Yet another topical censorware report by Bennett Haselton and myself. Is this getting repetitive? It turns out that politicians' websites are being blocked in schools and libraries as inappropriate for viewing by children (and, in many cases, adults). The report, "Blind Ballots", takes a look at two dozen candidates whose campaigns have been censored in our public schools and libraries. One of the products blocks pretty equally across the political spectrum; the other takes a big chunk out of Republicans, Libertarians and conservative third parties. One Republican candidate (so far) has changed his position on filters because of this report.

3 of 210 comments (clear)

  1. Re:What's the point of this? by JatTDB · · Score: 5

    When both sides of an issue like this are very dedicated to their stances, you have to try to find ways that don't necessarily outright discredit the other view. If you just walk up to a pro-censorware person and shout, "Censorship is wrong!", they'll just say back "We have to protect our children's eyes!" And you'll have many merry hours of saying basically the same things to each other for as long as the both of you can put up with each other.

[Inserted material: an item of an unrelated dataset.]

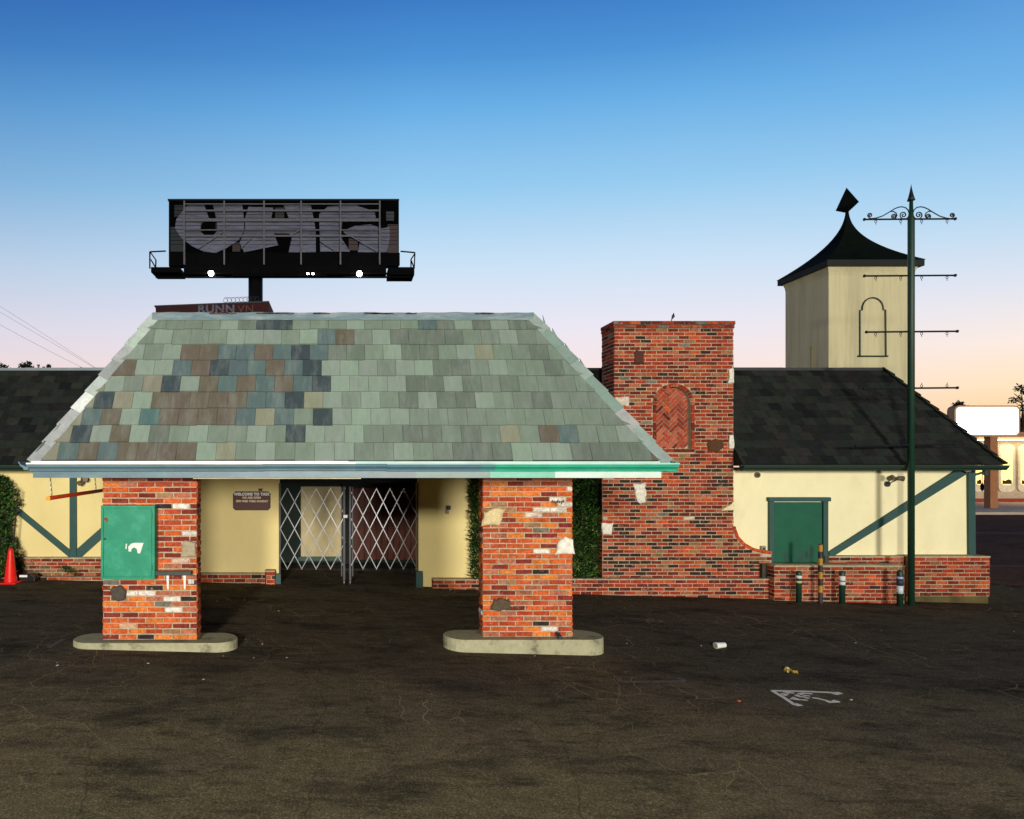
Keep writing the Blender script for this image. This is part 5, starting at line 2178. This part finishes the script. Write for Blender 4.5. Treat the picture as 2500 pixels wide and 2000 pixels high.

    But, if you can give a censorware advocate firm examples of the failures of such products, you run a slight chance of putting a crack in their defenses on the subject. With enough examples, you may even be able to convince them that there is no current censorware solution that doesn't have these problems. Then you can work on convincing them that automated censorware that actually has a 100% success rate is probably never going to happen. Then you can get them to realize that the only blocking software you really need is heavy parental involvement in children's lives.

    --
    "That's Tron. He fights for the Users."
  2. What's the point of this? by AlphaHelix · · Score: 5

    Out of curiosity, what is the point of all these (admittedly redundant) articles about how bad censorware is at telling the difference between porn and non-porn? If one believes that censorship is a Bad Thing(tm), then attacking the efficacy of censorware is essentially a non-sequitor. By attacking the technical feasibility of censorware, you're implicitly saying that, if it worked properly, you'd be fine with it. Is that really the case? Or is this just a roundabout way of attacking censorship?
    * mild mannered physics grad student by day *

    --
    * mild mannered physics grad student by day *
    * daring code hacker by night *
    http://www.silent-tristero.com
  3. note why conservative sites blocked by Cermain · · Score: 5

    Please note that the censorware which was blocking a bunch of conservative sites was doing so as a side effect of those sites being run off of free hosting services, which it blocked automatically. The writeup here on /. didn't make this clear - I recognize /. writeups need to be fairly short, but the impression I had (and which it appears other readers might have) is that this piece of censorware had gone out of its way to be prejudiced against conservatives.